Title III excludes from prosecution any American company doing business with Cuba that was defined as “necessary to authorized travel.” In 1996, the only U.S. companies falling in this category were the telecommunications companies delivering international voice traffic to the Cuban network, and travel providers operating under the restricted framework of travel to Cuba for U.S. citizens. Now that this field has expanded to U.S. cruise lines and airlines, it seems likely that any behind the scenes negotiations to mitigate the damage of the Title III “nuclear option” would define those as equally essential to authorized travel and therefore also excluded.

But anything is possible. An initiative to wrest the embargo away altogether from legislative or executive manipulation could come from the opposite direction, through a revival of the 2003 legislative project, H.R. 5616, written to sunset Helms Burton entirely. Either the lobbying to revive HR 5616 is so secretive that no-one is willing to talk about it, or it is not happening at all.

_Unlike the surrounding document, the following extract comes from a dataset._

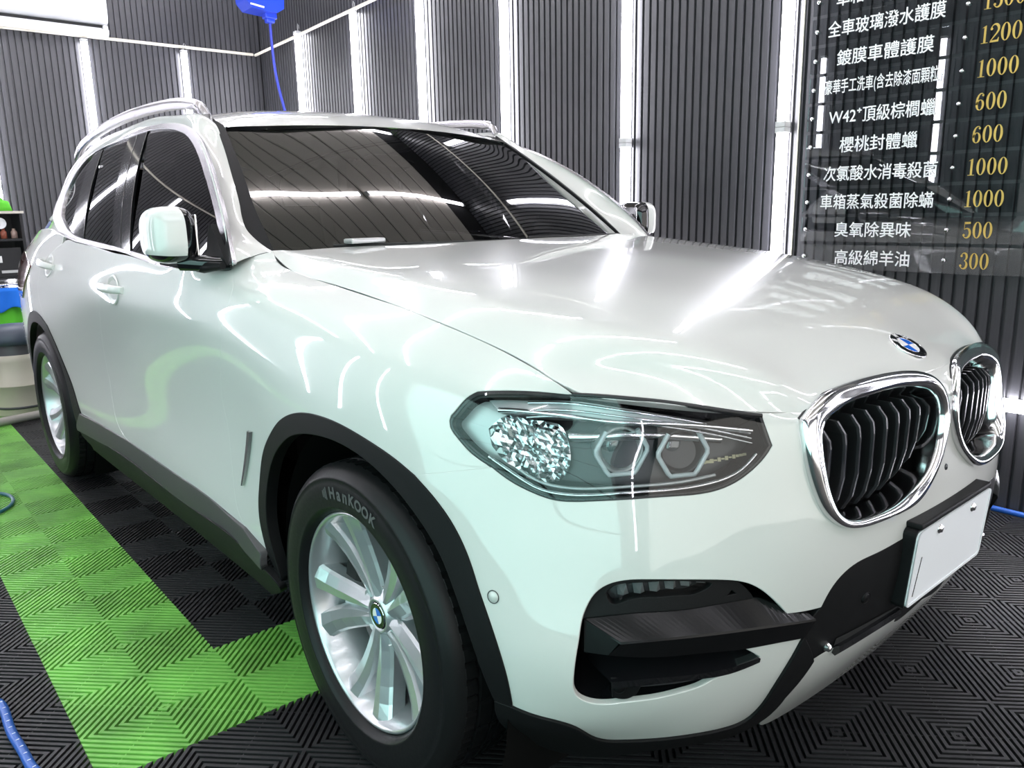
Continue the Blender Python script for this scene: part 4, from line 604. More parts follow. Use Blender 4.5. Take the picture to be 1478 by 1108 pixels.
# ---- wheels: everything modelled with the axle along local +z (outboard), then stood up
def tire():
    mb = MB(); I4 = Matrix.Identity(4)
    prof = [(.244, .070), (.2485, .084), (.2510, .096), (.2555, .106), (.262, .1125), (.264, .1142), (.267, .1138), (.275, .1150), (.300, .1162), (.318, .1145), (.327, .1120), (.329, .1132), (.333, .1100), (.344, .1035), (.3510, .0950), (.3560, .0860), (.3585, .0790)]
    mb.lathe(prof, I4, 120); mb.lathe([(r, -h) for r, h in prof[::-1]], I4, 120)
    tread = []
    for a, b in ((.079, .052), (.046, .013), (.008, -.008), (.013-.026, -.046), (-.052, -.079)):
        tread += [(.3525 if abs(a) < .078 else .3585, a), (.3612-abs(a)*.025, a-.0012*1), (.3612-abs(b)*.025, b+.0012), (.3525 if abs(b) < .078 else .3585, b)]
    n = 320; V = []; F = []; m = len(tread)
    for k in range(n):
        for i, (r, h) in enumerate(tread):
            rr = r
            if (k % 5 == 0) and r > .3535 and abs(h) > .050: rr = r-.0055
            if (k % 10 == 3) and r > .3535 and abs(h) < .047: rr = r-.003
            a = 2*PI*k/n+.035*abs(h)/.08; V.append((rr*math.cos(a), rr*math.sin(a), h))
    for k in range(n):
        j = (k+1) % n; F += [(k*m+i, j*m+i, j*m+i+1, k*m+i+1) for i in range(m-1)]
    mb.add(V, F, False)
    return mb
def rim_mesh():
    mb = MB(); I4 = Matrix.Identity(4)
    mb.lathe([(.2495, .080), (.2500, .0925), (.2470, .0965), (.2425, .0955), (.2390, .090), (.2340, .079), (.2270, .060), (.2200, .030), (.2120, -.02), (.2150, -.080), (.2300, -.090)], I4, 96)
    # hub
    mb.lathe([(.0, .052), (.034, .052), (.036, .056), (.040, .054), (.046, .046), (.066, .040), (.078, .028), (.082, .005)], I4, 60)
    for s in range(5):
        a0 = 2*PI*s/5
        def pt(r, t, h): a = a0+t/r; return (r*math.cos(a), r*math.sin(a), h)
        for sg in (-1, 1):
            # arm: inner shoulder by the valley, ridge, outer flank
            st = [(.044, .002, .012, .036, .052), (.085, .003, .019, .048, .054), (.125, .006, .027, .057, .059), (.165, .011, .036, .067, .066), (.203, .021, .048, .080, .075), (.230, .029, .060, .094, .084), (.243, .032, .064, .101, .088)]
            G_ = []
            for r, ti_, tr, to_, h in st:
                rr = lambda t: math.sqrt(max(r*r-t*t*.0, 0))
                G_.append([pt(r, sg*max(0., ti_-.004), h-.040), pt(r, sg*ti_, h-.012), pt(r, sg*(ti_+.003), h-.003), pt(r, sg*tr, h), pt(r, sg*(to_-.006), h-.009), pt(r, sg*to_, h-.016), pt(r, sg*(to_-.003), h-.052)])
            if sg < 0: G_ = [g[::-1] for g in G_]
            mb.grid(G_, False)
        # valley floor joining both arms near the hub and the rim bridge
        G_ = [[pt(r, -t, h), pt(r, 0, h-.004), pt(r, t, h)] for r, t, h in ((.05, .006, .040), (.085, .008, .040), (.125, .011, .041), (.165, .016, .040), (.195, .022, .034), (.203, .024, .0))]
        mb.grid(G_, False)
    return mb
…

This leaves three possible scenarios:

  1. 1) The campaign to enact Title III has been orchestrated but in the end will not be acted upon, for fear of the ensuing chaos = Fireworks.
  2. 2) Title III is enacted and Congress, unwilling to be pressured this way, eliminates the law = Fireworks and grandstanding.
  3. 3) Title III is enacted by the Executive Branch and Congress fails to respond = Cuba is punished due to extreme dementia, fireworks and grandstanding combined.